>> Start Supplied material

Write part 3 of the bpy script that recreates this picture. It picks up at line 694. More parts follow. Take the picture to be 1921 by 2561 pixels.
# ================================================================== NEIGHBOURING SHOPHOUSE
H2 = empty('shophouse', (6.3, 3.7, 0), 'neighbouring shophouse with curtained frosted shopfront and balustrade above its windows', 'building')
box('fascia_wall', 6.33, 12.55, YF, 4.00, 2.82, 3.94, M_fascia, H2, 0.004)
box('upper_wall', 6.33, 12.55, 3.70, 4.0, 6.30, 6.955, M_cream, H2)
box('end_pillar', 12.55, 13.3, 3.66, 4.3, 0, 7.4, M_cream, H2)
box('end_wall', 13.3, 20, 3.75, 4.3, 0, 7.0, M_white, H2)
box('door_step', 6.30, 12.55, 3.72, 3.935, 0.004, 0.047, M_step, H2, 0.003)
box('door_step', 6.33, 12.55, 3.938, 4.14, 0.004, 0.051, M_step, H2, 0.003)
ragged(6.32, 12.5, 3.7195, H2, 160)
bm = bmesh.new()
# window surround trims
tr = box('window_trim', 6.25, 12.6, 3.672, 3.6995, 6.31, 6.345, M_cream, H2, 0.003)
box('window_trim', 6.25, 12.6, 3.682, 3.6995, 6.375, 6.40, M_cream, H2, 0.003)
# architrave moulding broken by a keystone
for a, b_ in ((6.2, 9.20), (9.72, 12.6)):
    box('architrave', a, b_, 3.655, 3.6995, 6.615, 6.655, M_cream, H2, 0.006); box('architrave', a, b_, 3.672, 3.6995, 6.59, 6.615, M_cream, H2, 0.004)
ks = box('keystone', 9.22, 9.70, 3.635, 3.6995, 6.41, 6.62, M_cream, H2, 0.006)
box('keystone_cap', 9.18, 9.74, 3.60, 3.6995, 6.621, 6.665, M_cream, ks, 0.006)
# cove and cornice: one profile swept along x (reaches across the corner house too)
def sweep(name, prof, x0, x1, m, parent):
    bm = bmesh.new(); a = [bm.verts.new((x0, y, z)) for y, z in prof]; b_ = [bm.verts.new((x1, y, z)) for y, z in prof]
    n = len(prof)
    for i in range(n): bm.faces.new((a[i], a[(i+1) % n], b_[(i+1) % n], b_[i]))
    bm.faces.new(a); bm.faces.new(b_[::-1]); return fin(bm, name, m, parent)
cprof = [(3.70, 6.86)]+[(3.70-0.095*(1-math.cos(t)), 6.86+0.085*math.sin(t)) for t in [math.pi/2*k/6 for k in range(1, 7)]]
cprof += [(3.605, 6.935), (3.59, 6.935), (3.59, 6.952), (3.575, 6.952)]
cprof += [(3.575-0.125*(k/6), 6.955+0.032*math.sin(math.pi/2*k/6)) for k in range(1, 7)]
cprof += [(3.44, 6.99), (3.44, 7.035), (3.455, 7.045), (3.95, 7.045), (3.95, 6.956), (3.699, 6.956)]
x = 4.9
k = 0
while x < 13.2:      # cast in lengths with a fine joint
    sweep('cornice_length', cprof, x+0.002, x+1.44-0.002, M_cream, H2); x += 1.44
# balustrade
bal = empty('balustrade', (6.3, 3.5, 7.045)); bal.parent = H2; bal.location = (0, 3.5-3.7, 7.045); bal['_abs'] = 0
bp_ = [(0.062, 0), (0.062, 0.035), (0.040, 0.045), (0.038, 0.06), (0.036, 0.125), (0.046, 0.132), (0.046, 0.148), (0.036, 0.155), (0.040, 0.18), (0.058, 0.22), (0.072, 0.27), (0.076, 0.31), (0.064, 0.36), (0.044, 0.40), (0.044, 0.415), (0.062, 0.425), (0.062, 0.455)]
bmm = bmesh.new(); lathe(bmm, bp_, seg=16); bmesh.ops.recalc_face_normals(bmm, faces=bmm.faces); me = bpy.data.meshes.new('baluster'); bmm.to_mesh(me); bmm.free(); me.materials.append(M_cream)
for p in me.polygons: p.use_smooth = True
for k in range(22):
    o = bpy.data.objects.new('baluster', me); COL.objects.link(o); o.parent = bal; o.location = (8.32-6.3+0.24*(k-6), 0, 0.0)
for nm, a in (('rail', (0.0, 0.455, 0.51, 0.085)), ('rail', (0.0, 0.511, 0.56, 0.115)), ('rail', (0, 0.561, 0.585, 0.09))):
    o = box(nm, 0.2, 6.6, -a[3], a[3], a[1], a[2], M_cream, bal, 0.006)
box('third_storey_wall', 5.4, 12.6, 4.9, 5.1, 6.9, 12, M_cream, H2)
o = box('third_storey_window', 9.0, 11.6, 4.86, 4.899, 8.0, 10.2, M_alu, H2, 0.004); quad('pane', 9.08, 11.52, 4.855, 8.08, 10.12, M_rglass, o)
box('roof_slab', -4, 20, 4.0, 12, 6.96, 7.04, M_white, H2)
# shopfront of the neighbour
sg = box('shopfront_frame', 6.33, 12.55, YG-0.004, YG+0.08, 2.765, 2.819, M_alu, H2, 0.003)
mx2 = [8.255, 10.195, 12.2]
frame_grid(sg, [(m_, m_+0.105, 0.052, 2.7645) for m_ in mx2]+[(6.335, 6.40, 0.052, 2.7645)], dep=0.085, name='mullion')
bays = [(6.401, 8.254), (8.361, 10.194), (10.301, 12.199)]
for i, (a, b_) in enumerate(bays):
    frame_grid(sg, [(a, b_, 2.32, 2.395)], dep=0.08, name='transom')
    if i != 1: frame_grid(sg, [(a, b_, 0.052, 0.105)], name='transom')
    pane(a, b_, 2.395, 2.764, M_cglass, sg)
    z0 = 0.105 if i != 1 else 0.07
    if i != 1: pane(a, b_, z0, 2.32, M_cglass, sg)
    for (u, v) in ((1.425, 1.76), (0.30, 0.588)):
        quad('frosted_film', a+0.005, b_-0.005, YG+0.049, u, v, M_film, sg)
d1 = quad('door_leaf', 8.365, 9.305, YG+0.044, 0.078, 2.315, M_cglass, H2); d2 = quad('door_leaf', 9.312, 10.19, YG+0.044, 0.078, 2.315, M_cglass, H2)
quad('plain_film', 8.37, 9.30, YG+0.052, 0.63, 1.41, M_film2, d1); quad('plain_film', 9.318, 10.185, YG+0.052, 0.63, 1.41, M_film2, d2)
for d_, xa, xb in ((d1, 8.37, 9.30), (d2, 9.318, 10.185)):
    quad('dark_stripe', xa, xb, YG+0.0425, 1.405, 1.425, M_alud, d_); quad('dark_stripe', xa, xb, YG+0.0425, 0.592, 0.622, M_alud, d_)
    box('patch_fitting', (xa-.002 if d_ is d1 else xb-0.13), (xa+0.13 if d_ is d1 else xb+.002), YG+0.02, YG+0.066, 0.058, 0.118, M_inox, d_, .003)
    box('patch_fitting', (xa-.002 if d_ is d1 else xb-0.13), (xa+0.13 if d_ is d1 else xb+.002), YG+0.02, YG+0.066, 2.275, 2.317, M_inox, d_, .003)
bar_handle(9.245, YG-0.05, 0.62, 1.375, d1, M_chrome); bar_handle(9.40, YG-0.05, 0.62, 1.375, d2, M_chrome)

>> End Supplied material

» **Problem**: Write the data from above out again, exactly.

» **Final result**:
Write part 3 of the bpy script that recreates this picture. It picks up at line 694. More parts follow. Take the picture to be 1921 by 2561 pixels.
# ================================================================== NEIGHBOURING SHOPHOUSE
H2 = empty('shophouse', (6.3, 3.7, 0), 'neighbouring shophouse with curtained frosted shopfront and balustrade above its windows', 'building')
box('fascia_wall', 6.33, 12.55, YF, 4.00, 2.82, 3.94, M_fascia, H2, 0.004)
box('upper_wall', 6.33, 12.55, 3.70, 4.0, 6.30, 6.955, M_cream, H2)
box('end_pillar', 12.55, 13.3, 3.66, 4.3, 0, 7.4, M_cream, H2)
box('end_wall', 13.3, 20, 3.75, 4.3, 0, 7.0, M_white, H2)
box('door_step', 6.30, 12.55, 3.72, 3.935, 0.004, 0.047, M_step, H2, 0.003)
box('door_step', 6.33, 12.55, 3.938, 4.14, 0.004, 0.051, M_step, H2, 0.003)
ragged(6.32, 12.5, 3.7195, H2, 160)
bm = bmesh.new()
# window surround trims
tr = box('window_trim', 6.25, 12.6, 3.672, 3.6995, 6.31, 6.345, M_cream, H2, 0.003)
box('window_trim', 6.25, 12.6, 3.682, 3.6995, 6.375, 6.40, M_cream, H2, 0.003)
# architrave moulding broken by a keystone
for a, b_ in ((6.2, 9.20), (9.72, 12.6)):
    box('architrave', a, b_, 3.655, 3.6995, 6.615, 6.655, M_cream, H2, 0.006); box('architrave', a, b_, 3.672, 3.6995, 6.59, 6.615, M_cream, H2, 0.004)
ks = box('keystone', 9.22, 9.70, 3.635, 3.6995, 6.41, 6.62, M_cream, H2, 0.006)
box('keystone_cap', 9.18, 9.74, 3.60, 3.6995, 6.621, 6.665, M_cream, ks, 0.006)
# cove and cornice: one profile swept along x (reaches across the corner house too)
def sweep(name, prof, x0, x1, m, parent):
    bm = bmesh.new(); a = [bm.verts.new((x0, y, z)) for y, z in prof]; b_ = [bm.verts.new((x1, y, z)) for y, z in prof]
    n = len(prof)
    for i in range(n): bm.faces.new((a[i], a[(i+1) % n], b_[(i+1) % n], b_[i]))
    bm.faces.new(a); bm.faces.new(b_[::-1]); return fin(bm, name, m, parent)
cprof = [(3.70, 6.86)]+[(3.70-0.095*(1-math.cos(t)), 6.86+0.085*math.sin(t)) for t in [math.pi/2*k/6 for k in range(1, 7)]]
cprof += [(3.605, 6.935), (3.59, 6.935), (3.59, 6.952), (3.575, 6.952)]
cprof += [(3.575-0.125*(k/6), 6.955+0.032*math.sin(math.pi/2*k/6)) for k in range(1, 7)]
cprof += [(3.44, 6.99), (3.44, 7.035), (3.455, 7.045), (3.95, 7.045), (3.95, 6.956), (3.699, 6.956)]
x = 4.9
k = 0
while x < 13.2:      # cast in lengths with a fine joint
    sweep('cornice_length', cprof, x+0.002, x+1.44-0.002, M_cream, H2); x += 1.44
# balustrade
bal = empty('balustrade', (6.3, 3.5, 7.045)); bal.parent = H2; bal.location = (0, 3.5-3.7, 7.045); bal['_abs'] = 0
bp_ = [(0.062, 0), (0.062, 0.035), (0.040, 0.045), (0.038, 0.06), (0.036, 0.125), (0.046, 0.132), (0.046, 0.148), (0.036, 0.155), (0.040, 0.18), (0.058, 0.22), (0.072, 0.27), (0.076, 0.31), (0.064, 0.36), (0.044, 0.40), (0.044, 0.415), (0.062, 0.425), (0.062, 0.455)]
bmm = bmesh.new(); lathe(bmm, bp_, seg=16); bmesh.ops.recalc_face_normals(bmm, faces=bmm.faces); me = bpy.data.meshes.new('baluster'); bmm.to_mesh(me); bmm.free(); me.materials.append(M_cream)
for p in me.polygons: p.use_smooth = True
for k in range(22):
    o = bpy.data.objects.new('baluster', me); COL.objects.link(o); o.parent = bal; o.location = (8.32-6.3+0.24*(k-6), 0, 0.0)
for nm, a in (('rail', (0.0, 0.455, 0.51, 0.085)), ('rail', (0.0, 0.511, 0.56, 0.115)), ('rail', (0, 0.561, 0.585, 0.09))):
    o = box(nm, 0.2, 6.6, -a[3], a[3], a[1], a[2], M_cream, bal, 0.006)
box('third_storey_wall', 5.4, 12.6, 4.9, 5.1, 6.9, 12, M_cream, H2)
o = box('third_storey_window', 9.0, 11.6, 4.86, 4.899, 8.0, 10.2, M_alu, H2, 0.004); quad('pane', 9.08, 11.52, 4.855, 8.08, 10.12, M_rglass, o)
box('roof_slab', -4, 20, 4.0, 12, 6.96, 7.04, M_white, H2)
# shopfront of the neighbour
sg = box('shopfront_frame', 6.33, 12.55, YG-0.004, YG+0.08, 2.765, 2.819, M_alu, H2, 0.003)
mx2 = [8.255, 10.195, 12.2]
frame_grid(sg, [(m_, m_+0.105, 0.052, 2.7645) for m_ in mx2]+[(6.335, 6.40, 0.052, 2.7645)], dep=0.085, name='mullion')
bays = [(6.401, 8.254), (8.361, 10.194), (10.301, 12.199)]
for i, (a, b_) in enumerate(bays):
    frame_grid(sg, [(a, b_, 2.32, 2.395)], dep=0.08, name='transom')
    if i != 1: frame_grid(sg, [(a, b_, 0.052, 0.105)], name='transom')
    pane(a, b_, 2.395, 2.764, M_cglass, sg)
    z0 = 0.105 if i != 1 else 0.07
    if i != 1: pane(a, b_, z0, 2.32, M_cglass, sg)
    for (u, v) in ((1.425, 1.76), (0.30, 0.588)):
        quad('frosted_film', a+0.005, b_-0.005, YG+0.049, u, v, M_film, sg)
d1 = quad('door_leaf', 8.365, 9.305, YG+0.044, 0.078, 2.315, M_cglass, H2); d2 = quad('door_leaf', 9.312, 10.19, YG+0.044, 0.078, 2.315, M_cglass, H2)
quad('plain_film', 8.37, 9.30, YG+0.052, 0.63, 1.41, M_film2, d1); quad('plain_film', 9.318, 10.185, YG+0.052, 0.63, 1.41, M_film2, d2)
for d_, xa, xb in ((d1, 8.37, 9.30), (d2, 9.318, 10.185)):
    quad('dark_stripe', xa, xb, YG+0.0425, 1.405, 1.425, M_alud, d_); quad('dark_stripe', xa, xb, YG+0.0425, 0.592, 0.622, M_alud, d_)
    box('patch_fitting', (xa-.002 if d_ is d1 else xb-0.13), (xa+0.13 if d_ is d1 else xb+.002), YG+0.02, YG+0.066, 0.058, 0.118, M_inox, d_, .003)
    box('patch_fitting', (xa-.002 if d_ is d1 else xb-0.13), (xa+0.13 if d_ is d1 else xb+.002), YG+0.02, YG+0.066, 2.275, 2.317, M_inox, d_, .003)
bar_handle(9.245, YG-0.05, 0.62, 1.375, d1, M_chrome); bar_handle(9.40, YG-0.05, 0.62, 1.375, d2, M_chrome)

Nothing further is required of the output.